══ Data provided
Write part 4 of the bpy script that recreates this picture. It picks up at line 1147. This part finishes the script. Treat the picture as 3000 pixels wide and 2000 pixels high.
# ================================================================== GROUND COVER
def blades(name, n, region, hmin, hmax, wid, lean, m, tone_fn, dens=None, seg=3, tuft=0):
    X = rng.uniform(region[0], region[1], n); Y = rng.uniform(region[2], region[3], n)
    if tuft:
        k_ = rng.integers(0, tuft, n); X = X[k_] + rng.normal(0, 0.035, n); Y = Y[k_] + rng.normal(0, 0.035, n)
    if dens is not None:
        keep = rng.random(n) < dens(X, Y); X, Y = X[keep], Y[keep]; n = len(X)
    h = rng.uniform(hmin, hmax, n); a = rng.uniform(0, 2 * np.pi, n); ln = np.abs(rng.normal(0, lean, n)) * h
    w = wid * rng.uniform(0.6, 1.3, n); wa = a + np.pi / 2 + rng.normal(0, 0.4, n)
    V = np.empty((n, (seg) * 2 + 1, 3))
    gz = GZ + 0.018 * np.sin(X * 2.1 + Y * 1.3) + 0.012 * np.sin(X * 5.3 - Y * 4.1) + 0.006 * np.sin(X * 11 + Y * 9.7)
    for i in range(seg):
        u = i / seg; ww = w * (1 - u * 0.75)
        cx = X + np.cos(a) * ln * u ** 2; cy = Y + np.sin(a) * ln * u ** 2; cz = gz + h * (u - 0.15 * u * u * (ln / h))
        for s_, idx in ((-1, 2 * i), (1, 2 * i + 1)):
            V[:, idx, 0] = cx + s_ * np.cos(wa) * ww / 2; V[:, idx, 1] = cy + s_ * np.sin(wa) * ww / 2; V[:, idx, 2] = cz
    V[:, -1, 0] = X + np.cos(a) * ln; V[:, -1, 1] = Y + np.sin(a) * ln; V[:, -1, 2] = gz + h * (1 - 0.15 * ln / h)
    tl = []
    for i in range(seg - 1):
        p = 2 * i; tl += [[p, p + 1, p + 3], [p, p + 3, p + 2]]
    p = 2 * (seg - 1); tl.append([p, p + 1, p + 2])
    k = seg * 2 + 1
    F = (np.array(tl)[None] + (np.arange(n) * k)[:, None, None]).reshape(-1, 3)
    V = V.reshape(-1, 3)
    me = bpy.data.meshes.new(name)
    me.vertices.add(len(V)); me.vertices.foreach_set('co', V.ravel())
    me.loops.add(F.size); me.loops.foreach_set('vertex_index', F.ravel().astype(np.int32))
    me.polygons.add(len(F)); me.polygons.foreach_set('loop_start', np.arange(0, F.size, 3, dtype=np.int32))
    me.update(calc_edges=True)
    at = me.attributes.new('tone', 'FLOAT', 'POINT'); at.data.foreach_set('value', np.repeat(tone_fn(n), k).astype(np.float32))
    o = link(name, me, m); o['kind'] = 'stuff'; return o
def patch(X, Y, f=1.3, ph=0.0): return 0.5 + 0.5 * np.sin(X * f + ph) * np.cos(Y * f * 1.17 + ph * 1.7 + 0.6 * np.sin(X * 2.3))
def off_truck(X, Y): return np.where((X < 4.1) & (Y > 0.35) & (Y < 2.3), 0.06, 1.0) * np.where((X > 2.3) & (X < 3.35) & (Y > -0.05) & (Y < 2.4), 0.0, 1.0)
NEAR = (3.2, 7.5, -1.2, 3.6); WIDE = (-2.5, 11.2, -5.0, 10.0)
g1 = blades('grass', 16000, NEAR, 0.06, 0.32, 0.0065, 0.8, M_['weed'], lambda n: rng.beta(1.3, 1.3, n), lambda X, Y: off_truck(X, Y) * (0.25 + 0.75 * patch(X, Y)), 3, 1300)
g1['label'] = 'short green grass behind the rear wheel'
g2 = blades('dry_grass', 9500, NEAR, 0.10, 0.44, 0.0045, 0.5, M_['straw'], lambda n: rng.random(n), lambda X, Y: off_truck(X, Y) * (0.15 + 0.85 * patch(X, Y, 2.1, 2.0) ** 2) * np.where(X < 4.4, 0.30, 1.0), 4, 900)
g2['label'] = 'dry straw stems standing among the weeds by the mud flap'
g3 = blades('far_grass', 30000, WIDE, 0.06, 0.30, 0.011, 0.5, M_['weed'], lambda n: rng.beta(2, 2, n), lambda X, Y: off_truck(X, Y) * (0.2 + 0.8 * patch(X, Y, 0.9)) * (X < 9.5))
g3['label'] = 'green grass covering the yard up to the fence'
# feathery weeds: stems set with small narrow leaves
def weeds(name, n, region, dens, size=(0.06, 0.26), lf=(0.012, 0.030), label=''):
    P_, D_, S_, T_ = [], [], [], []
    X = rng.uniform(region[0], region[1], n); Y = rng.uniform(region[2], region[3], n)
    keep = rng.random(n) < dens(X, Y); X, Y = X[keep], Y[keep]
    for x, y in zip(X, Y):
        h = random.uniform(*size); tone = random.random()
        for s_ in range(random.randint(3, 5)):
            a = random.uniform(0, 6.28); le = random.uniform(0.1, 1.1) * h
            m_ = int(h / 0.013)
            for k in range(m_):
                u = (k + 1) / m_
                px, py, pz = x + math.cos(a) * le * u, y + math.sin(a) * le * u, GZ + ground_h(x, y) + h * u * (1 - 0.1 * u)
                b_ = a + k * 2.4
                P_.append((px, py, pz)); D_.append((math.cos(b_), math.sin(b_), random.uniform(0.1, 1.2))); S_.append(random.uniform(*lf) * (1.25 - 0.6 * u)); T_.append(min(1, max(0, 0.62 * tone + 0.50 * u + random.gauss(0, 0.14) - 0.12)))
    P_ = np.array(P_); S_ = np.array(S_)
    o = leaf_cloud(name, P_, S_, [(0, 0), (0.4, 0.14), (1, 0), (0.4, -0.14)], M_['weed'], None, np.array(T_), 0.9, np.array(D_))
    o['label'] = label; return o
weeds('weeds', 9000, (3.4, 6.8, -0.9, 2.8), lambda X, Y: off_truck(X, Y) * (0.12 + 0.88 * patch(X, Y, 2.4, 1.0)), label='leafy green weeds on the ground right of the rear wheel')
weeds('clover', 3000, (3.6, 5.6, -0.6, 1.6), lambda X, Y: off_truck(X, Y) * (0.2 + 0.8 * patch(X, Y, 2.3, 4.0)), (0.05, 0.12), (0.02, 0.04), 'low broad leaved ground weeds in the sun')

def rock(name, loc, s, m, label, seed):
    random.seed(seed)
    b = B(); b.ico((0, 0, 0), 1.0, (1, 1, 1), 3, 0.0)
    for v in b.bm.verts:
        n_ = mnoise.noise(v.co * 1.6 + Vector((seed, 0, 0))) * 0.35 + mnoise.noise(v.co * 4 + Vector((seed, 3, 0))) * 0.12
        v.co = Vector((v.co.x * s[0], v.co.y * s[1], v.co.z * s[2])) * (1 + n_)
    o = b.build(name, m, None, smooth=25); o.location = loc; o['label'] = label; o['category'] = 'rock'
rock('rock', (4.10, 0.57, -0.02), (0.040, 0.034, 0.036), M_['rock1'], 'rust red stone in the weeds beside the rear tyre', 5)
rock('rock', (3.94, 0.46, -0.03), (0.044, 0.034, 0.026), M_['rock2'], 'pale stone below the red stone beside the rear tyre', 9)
════
## Goal of the exercise
Word for word, write out all of the data above.

## Reply
Write part 4 of the bpy script that recreates this picture. It picks up at line 1147. This part finishes the script. Treat the picture as 3000 pixels wide and 2000 pixels high.
# ================================================================== GROUND COVER
def blades(name, n, region, hmin, hmax, wid, lean, m, tone_fn, dens=None, seg=3, tuft=0):
    X = rng.uniform(region[0], region[1], n); Y = rng.uniform(region[2], region[3], n)
    if tuft:
        k_ = rng.integers(0, tuft, n); X = X[k_] + rng.normal(0, 0.035, n); Y = Y[k_] + rng.normal(0, 0.035, n)
    if dens is not None:
        keep = rng.random(n) < dens(X, Y); X, Y = X[keep], Y[keep]; n = len(X)
    h = rng.uniform(hmin, hmax, n); a = rng.uniform(0, 2 * np.pi, n); ln = np.abs(rng.normal(0, lean, n)) * h
    w = wid * rng.uniform(0.6, 1.3, n); wa = a + np.pi / 2 + rng.normal(0, 0.4, n)
    V = np.empty((n, (seg) * 2 + 1, 3))
    gz = GZ + 0.018 * np.sin(X * 2.1 + Y * 1.3) + 0.012 * np.sin(X * 5.3 - Y * 4.1) + 0.006 * np.sin(X * 11 + Y * 9.7)
    for i in range(seg):
        u = i / seg; ww = w * (1 - u * 0.75)
        cx = X + np.cos(a) * ln * u ** 2; cy = Y + np.sin(a) * ln * u ** 2; cz = gz + h * (u - 0.15 * u * u * (ln / h))
        for s_, idx in ((-1, 2 * i), (1, 2 * i + 1)):
            V[:, idx, 0] = cx + s_ * np.cos(wa) * ww / 2; V[:, idx, 1] = cy + s_ * np.sin(wa) * ww / 2; V[:, idx, 2] = cz
    V[:, -1, 0] = X + np.cos(a) * ln; V[:, -1, 1] = Y + np.sin(a) * ln; V[:, -1, 2] = gz + h * (1 - 0.15 * ln / h)
    tl = []
    for i in range(seg - 1):
        p = 2 * i; tl += [[p, p + 1, p + 3], [p, p + 3, p + 2]]
    p = 2 * (seg - 1); tl.append([p, p + 1, p + 2])
    k = seg * 2 + 1
    F = (np.array(tl)[None] + (np.arange(n) * k)[:, None, None]).reshape(-1, 3)
    V = V.reshape(-1, 3)
    me = bpy.data.meshes.new(name)
    me.vertices.add(len(V)); me.vertices.foreach_set('co', V.ravel())
    me.loops.add(F.size); me.loops.foreach_set('vertex_index', F.ravel().astype(np.int32))
    me.polygons.add(len(F)); me.polygons.foreach_set('loop_start', np.arange(0, F.size, 3, dtype=np.int32))
    me.update(calc_edges=True)
    at = me.attributes.new('tone', 'FLOAT', 'POINT'); at.data.foreach_set('value', np.repeat(tone_fn(n), k).astype(np.float32))
    o = link(name, me, m); o['kind'] = 'stuff'; return o
def patch(X, Y, f=1.3, ph=0.0): return 0.5 + 0.5 * np.sin(X * f + ph) * np.cos(Y * f * 1.17 + ph * 1.7 + 0.6 * np.sin(X * 2.3))
def off_truck(X, Y): return np.where((X < 4.1) & (Y > 0.35) & (Y < 2.3), 0.06, 1.0) * np.where((X > 2.3) & (X < 3.35) & (Y > -0.05) & (Y < 2.4), 0.0, 1.0)
NEAR = (3.2, 7.5, -1.2, 3.6); WIDE = (-2.5, 11.2, -5.0, 10.0)
g1 = blades('grass', 16000, NEAR, 0.06, 0.32, 0.0065, 0.8, M_['weed'], lambda n: rng.beta(1.3, 1.3, n), lambda X, Y: off_truck(X, Y) * (0.25 + 0.75 * patch(X, Y)), 3, 1300)
g1['label'] = 'short green grass behind the rear wheel'
g2 = blades('dry_grass', 9500, NEAR, 0.10, 0.44, 0.0045, 0.5, M_['straw'], lambda n: rng.random(n), lambda X, Y: off_truck(X, Y) * (0.15 + 0.85 * patch(X, Y, 2.1, 2.0) ** 2) * np.where(X < 4.4, 0.30, 1.0), 4, 900)
g2['label'] = 'dry straw stems standing among the weeds by the mud flap'
g3 = blades('far_grass', 30000, WIDE, 0.06, 0.30, 0.011, 0.5, M_['weed'], lambda n: rng.beta(2, 2, n), lambda X, Y: off_truck(X, Y) * (0.2 + 0.8 * patch(X, Y, 0.9)) * (X < 9.5))
g3['label'] = 'green grass covering the yard up to the fence'
# feathery weeds: stems set with small narrow leaves
def weeds(name, n, region, dens, size=(0.06, 0.26), lf=(0.012, 0.030), label=''):
    P_, D_, S_, T_ = [], [], [], []
    X = rng.uniform(region[0], region[1], n); Y = rng.uniform(region[2], region[3], n)
    keep = rng.random(n) < dens(X, Y); X, Y = X[keep], Y[keep]
    for x, y in zip(X, Y):
        h = random.uniform(*size); tone = random.random()
        for s_ in range(random.randint(3, 5)):
            a = random.uniform(0, 6.28); le = random.uniform(0.1, 1.1) * h
            m_ = int(h / 0.013)
            for k in range(m_):
                u = (k + 1) / m_
                px, py, pz = x + math.cos(a) * le * u, y + math.sin(a) * le * u, GZ + ground_h(x, y) + h * u * (1 - 0.1 * u)
                b_ = a + k * 2.4
                P_.append((px, py, pz)); D_.append((math.cos(b_), math.sin(b_), random.uniform(0.1, 1.2))); S_.append(random.uniform(*lf) * (1.25 - 0.6 * u)); T_.append(min(1, max(0, 0.62 * tone + 0.50 * u + random.gauss(0, 0.14) - 0.12)))
    P_ = np.array(P_); S_ = np.array(S_)
    o = leaf_cloud(name, P_, S_, [(0, 0), (0.4, 0.14), (1, 0), (0.4, -0.14)], M_['weed'], None, np.array(T_), 0.9, np.array(D_))
    o['label'] = label; return o
weeds('weeds', 9000, (3.4, 6.8, -0.9, 2.8), lambda X, Y: off_truck(X, Y) * (0.12 + 0.88 * patch(X, Y, 2.4, 1.0)), label='leafy green weeds on the ground right of the rear wheel')
weeds('clover', 3000, (3.6, 5.6, -0.6, 1.6), lambda X, Y: off_truck(X, Y) * (0.2 + 0.8 * patch(X, Y, 2.3, 4.0)), (0.05, 0.12), (0.02, 0.04), 'low broad leaved ground weeds in the sun')

def rock(name, loc, s, m, label, seed):
    random.seed(seed)
    b = B(); b.ico((0, 0, 0), 1.0, (1, 1, 1), 3, 0.0)
    for v in b.bm.verts:
        n_ = mnoise.noise(v.co * 1.6 + Vector((seed, 0, 0))) * 0.35 + mnoise.noise(v.co * 4 + Vector((seed, 3, 0))) * 0.12
        v.co = Vector((v.co.x * s[0], v.co.y * s[1], v.co.z * s[2])) * (1 + n_)
    o = b.build(name, m, None, smooth=25); o.location = loc; o['label'] = label; o['category'] = 'rock'
rock('rock', (4.10, 0.57, -0.02), (0.040, 0.034, 0.036), M_['rock1'], 'rust red stone in the weeds beside the rear tyre', 5)
rock('rock', (3.94, 0.46, -0.03), (0.044, 0.034, 0.026), M_['rock2'], 'pale stone below the red stone beside the rear tyre', 9)